▸ **Work to be completed**
Reproduce nothing but the lines from the start of the material through the line that includes "COL = SC.collection", both ends included, and omit every picture.
** Start of Supplied data **
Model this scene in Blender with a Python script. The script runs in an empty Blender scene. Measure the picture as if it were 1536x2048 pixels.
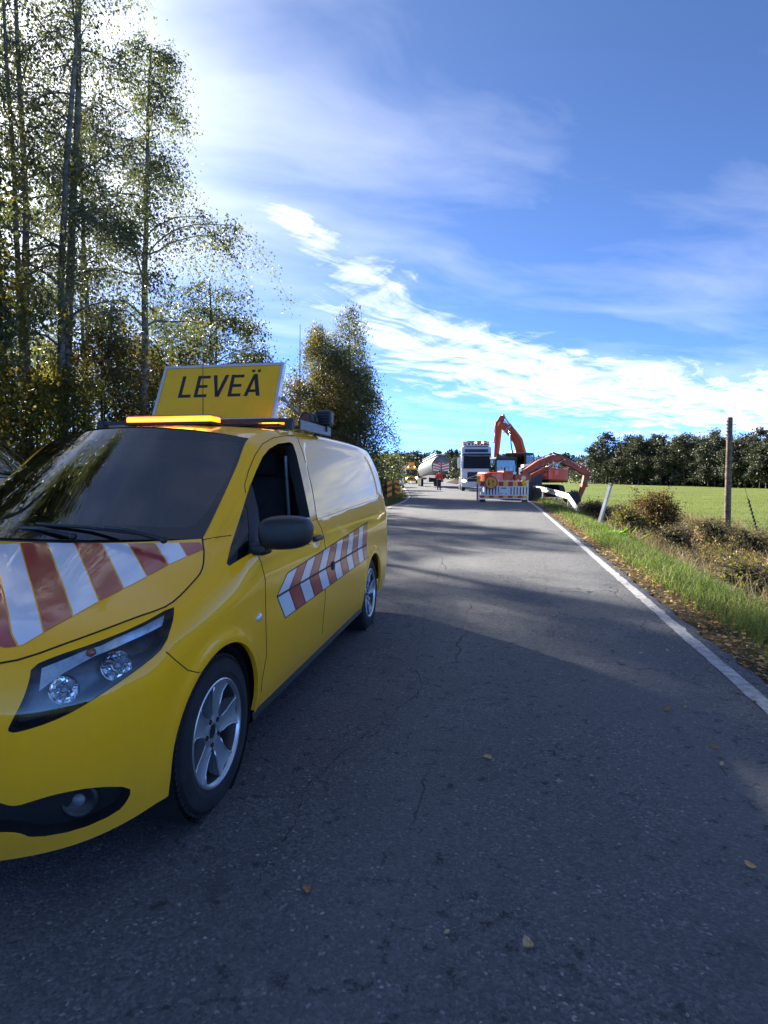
import bpy, bmesh, math, random
import numpy as np
from mathutils import Vector, Matrix
R = math.radians
rng = np.random.default_rng(7)
random.seed(7)
SC = bpy.context.scene
COL = SC.collection

# ------------------------------------------------------------------ camera
FPX, EYE, YAW, PITCH = 1200.0, 1.48, R(10.829), R(3.624)
cam_d = bpy.data.cameras.new('camera')
cam_d.sensor_fit = 'VERTICAL'; cam_d.sensor_height = 36.0; cam_d.lens = 36.0 * FPX / 2048.0
cam_d.clip_start = 0.05; cam_d.clip_end = 6000.0
cam = bpy.data.objects.new('camera', cam_d); COL.objects.link(cam)
cam.location = (0, 0, EYE); cam.rotation_euler = (R(90) - PITCH, 0, YAW)
SC.camera = cam

# ------------------------------------------------------------------ sky, sun, exposure
SUN_AZ, SUN_EL = R(48.0), R(27.0)          # azimuth: degrees left of the road direction (+Y)
sun_dir = Vector((-math.sin(SUN_AZ) * math.cos(SUN_EL), math.cos(SUN_AZ) * math.cos(SUN_EL), math.sin(SUN_EL)))
SKY_STRENGTH, SUN_STRENGTH, EXPOSURE = 0.05, 2.0, 3.42
world = bpy.data.worlds.new('World'); SC.world = world; world.use_nodes = True
sun_d = bpy.data.lights.new('sun', 'SUN'); sun_d.energy = SUN_STRENGTH; sun_d.angle = R(1.1); sun_d.color = (1.0, 0.93, 0.82)
sun = bpy.data.objects.new('sun', sun_d); COL.objects.link(sun)
sun.rotation_euler = (-sun_dir).to_track_quat('-Z', 'Y').to_euler(); sun.location = (-30, 30, 40)
SC.view_settings.view_transform = 'Standard'; SC.view_settings.look = 'None'
SC.view_settings.exposure = EXPOSURE; SC.view_settings.gamma = 1.0; SC.view_settings.use_curve_mapping = False
SC.render.engine = 'CYCLES'
SC.cycles.max_bounces = 8; SC.cycles.diffuse_bounces = 3; SC.cycles.glossy_bounces = 4
SC.cycles.transparent_max_bounces = 16; SC.cycles.transmission_bounces = 6
SC.cycles.use_denoising = True
SC.cycles.sample_clamp_indirect = 6.0

class NT:
    """small wrapper that makes node trees short to write"""
    def __init__(s, tree): s.t = tree; s.t.nodes.clear()
    def n(s, kind, ins=None, **kw):
        nd = s.t.nodes.new(kind)
        for k, v in kw.items(): setattr(nd, k, v)
        for k, v in (ins or {}).items():
            if isinstance(v, bpy.types.NodeSocket): s.t.links.new(v, nd.inputs[k])
            else: nd.inputs[k].default_value = v
        return nd
    def math(s, op, a, b=0.0, c=0.0, clamp=False):
        nd = s.t.nodes.new('ShaderNodeMath'); nd.operation = op; nd.use_clamp = clamp
        for k, v in enumerate((a, b, c)):
            if isinstance(v, bpy.types.NodeSocket): s.t.links.new(v, nd.inputs[k])
            else: nd.inputs[k].default_value = v
        return nd.outputs[0]
    def mix(s, f, a, b, mode='MIX'):
        nd = s.t.nodes.new('ShaderNodeMix'); nd.data_type = 'RGBA'; nd.blend_type = mode
        for k, v in ((0, f), (6, a), (7, b)):
            if isinstance(v, bpy.types.NodeSocket): s.t.links.new(v, nd.inputs[k])
            else: nd.inputs[k].default_value = (v + (1.0,) if k > 0 and len(v) == 3 else v)
        return nd.outputs[2]
    def ramp(s, f, stops, interp='LINEAR'):
        nd = s.t.nodes.new('ShaderNodeValToRGB'); cr = nd.color_ramp; cr.interpolation = interp
        while len(cr.elements) < len(stops): cr.elements.new(0.5)
        for e, (p, c) in zip(cr.elements, stops):
            e.position = p; e.color = (c, c, c, 1) if isinstance(c, (int, float)) else tuple(c) + (1,)
        s.t.links.new(f, nd.inputs[0]); return nd.outputs[0]
    def noise(s, vec, scale, detail=4.0, rough=0.55, dist=0.0):
        nd = s.n('ShaderNodeTexNoise', {'Scale': scale, 'Detail': detail, 'Roughness': rough, 'Distortion': dist})
        if vec is not None: s.t.links.new(vec, nd.inputs['Vector'])
        return nd.outputs[0]
    def rng(s, v, a, b, c=0.0, d=1.0):
        nd = s.n('ShaderNodeMapRange', {0: v, 1: a, 2: b, 3: c, 4: d}); nd.clamp = True; return nd.outputs[0]
    def mapping(s, vec, scale=(1, 1, 1), rot=(0, 0, 0), loc=(0, 0, 0)):
        return s.n('ShaderNodeMapping', {'Vector': vec, 'Scale': scale, 'Rotation': rot, 'Location': loc}).outputs[0]

def build_sky():
    g = NT(world.node_tree)
    out = g.n('ShaderNodeOutputWorld')
    sky = g.n('ShaderNodeTexSky', sky_type='NISHITA')
    sky.sun_disc = False; sky.sun_elevation = SUN_EL; sky.sun_rotation = -SUN_AZ
    sky.altitude = 12500.0; sky.air_density = 1.0; sky.dust_density = 0.3; sky.ozone_density = 4.5
    d = g.n('ShaderNodeTexCoord').outputs['Generated']
    sep = g.n('ShaderNodeSeparateXYZ', {0: d})
    z = g.math('ADD', g.math('MAXIMUM', sep.outputs[2], 0.0), 0.07)
    px = g.math('DIVIDE', sep.outputs[0], z); py = g.math('DIVIDE', sep.outputs[1], z)
    P = g.n('ShaderNodeCombineXYZ', {0: px, 1: py, 2: 0.0}).outputs[0]     # the cloud layer seen as a plane overhead
    warp = g.n('ShaderNodeTexNoise', {'Vector': P, 'Scale': 0.7, 'Detail': 3.0}).outputs['Color']
    wv = g.n('ShaderNodeVectorMath', {0: warp, 1: (.5, .5, .5)}, operation='SUBTRACT').outputs[0]
    Pw = g.n('ShaderNodeVectorMath', {0: P, 1: g.n('ShaderNodeVectorMath', {0: wv, 3: 0.8}, operation='SCALE').outputs[0]}, operation='ADD').outputs[0]
    along = g.mapping(Pw, rot=(0, 0, R(-CLOUD_DIR)))                       # x now runs along the wind
    fine = g.noise(g.mapping(along, scale=(0.9, 3.0, 1), loc=CLOUD_LOC), 1.7, 10.0, 0.66, 0.35)
    comb = g.noise(g.mapping(along, scale=(2.6, 0.8, 1), rot=(0, 0, R(28)), loc=(5, 2, 0)), 2.2, 6.0, 0.6, 0.3)
    # one long bank of cirrus plus scattered patches
    q = g.n('ShaderNodeSeparateXYZ', {0: g.mapping(g.n('ShaderNodeVectorMath', {0: g.n('ShaderNodeVectorMath', {0: wv, 3: 0.9}, operation='SCALE').outputs[0], 1: g.n('ShaderNodeVectorMath', {0: P, 1: (.72, -1.72, 0)}, operation='ADD').outputs[0]}, operation='ADD').outputs[0], rot=(0, 0, R(-CLOUD_DIR)))})
    s_, t_ = q.outputs[0], q.outputs[1]
    bow = g.math('MAXIMUM', g.math('MULTIPLY', g.math('MULTIPLY', s_, .62), g.math('MULTIPLY_ADD', s_, -1 / 4.5, 1.0)), -0.3)
    t_ = g.math('SUBTRACT', t_, bow)                                          # the bank bends
    wid = g.math('MULTIPLY_ADD', g.math('MAXIMUM', s_, 0.0), 0.36, 0.17)
    wid = g.math('MULTIPLY', wid, g.math('MULTIPLY_ADD', g.math('GREATER_THAN', t_, 0.0), 0.85, 0.75))
    u = g.math('DIVIDE', t_, wid)
    bank = g.math('MULTIPLY', g.math('POWER', 2.718, g.math('MULTIPLY', g.math('MULTIPLY', u, u), -1.0)), g.rng(s_, -0.5, 0.15))
    bank = g.math('MULTIPLY', bank, g.rng(s_, 0.0, 2.2, 0.80, 1.0))
    patch = g.rng(g.noise(g.mapping(P, loc=PATCH_LOC), 0.55, 3.0, 0.5), 0.52, 0.76, 0.0, 0.26)
    cov = g.math('MAXIMUM', bank, patch)
    tex = g.math('MULTIPLY_ADD', comb, 0.35, g.math('MULTIPLY', fine, 0.75))
    wis = g.rng(g.math('ADD', tex, g.math('MULTIPLY_ADD', cov, 0.55, -0.55)), 0.38, 0.62)
    wis = g.math('MULTIPLY', g.math('MULTIPLY', wis, g.rng(cov, 0.02, 0.45)), 0.8)
    veil = g.math('MULTIPLY', g.rng(g.noise(g.mapping(g.mapping(Pw, rot=(0, 0, R(-35))), scale=(0.55, 1.3, 1), loc=VEIL_LOC), 1.1, 6.0, 0.55), 0.45, 0.78), 0.24)
    low = g.rng(sep.outputs[2], 0.0, 0.08, 0.15, 1.0)
    sd = g.n('ShaderNodeVectorMath', {0: d, 1: tuple(sun_dir)}, operation='DOT_PRODUCT').outputs['Value']
    sdp = g.math('MAXIMUM', sd, 0.0)
    aur = g.math('POWER', sdp, 30.0); aur2 = g.math('POWER', sdp, 5.0)       # ice haze scatters forward: whiter and brighter near the sun
    m = g.math('MULTIPLY', g.math('MAXIMUM', wis, g.math('MULTIPLY', veil, g.math('MULTIPLY_ADD', aur2, 0.5, 1.0))), low)
    glow = g.math('ADD', g.math('MULTIPLY', aur, 0.40), g.math('MULTIPLY', g.math('POWER', sdp, 8.0), 0.11), clamp=True)
    m2 = g.math('SUBTRACT', 1.0, g.math('MULTIPLY', g.math('SUBTRACT', 1.0, m), g.math('SUBTRACT', 1.0, glow)))
    cb = g.math('MULTIPLY_ADD', aur, 9.0, CLOUD_LEVEL)
    cc = g.n('ShaderNodeVectorMath', {0: (0.97, 0.985, 1.0), 3: cb}, operation='SCALE').outputs[0]
    c = g.mix(m2, sky.outputs[0], cc)
    bg = g.n('ShaderNodeBackground', {0: c, 1: SKY_STRENGTH})
    g.t.links.new(bg.outputs[0], out.inputs[0])
CLOUD_DIR, CLOUD_LOC, PATCH_LOC, VEIL_LOC, CLOUD_LEVEL = 53.0, (0.0, 0.0, 0.0), (0.0, 0.0, 0.0), (3.0, 1.0, 0.0), 3.7
build_sky()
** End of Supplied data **
▸ **Problem solution**
Model this scene in Blender with a Python script. The script runs in an empty Blender scene. Measure the picture as if it were 1536x2048 pixels.
import bpy, bmesh, math, random
import numpy as np
from mathutils import Vector, Matrix
R = math.radians
rng = np.random.default_rng(7)
random.seed(7)
SC = bpy.context.scene
COL = SC.collection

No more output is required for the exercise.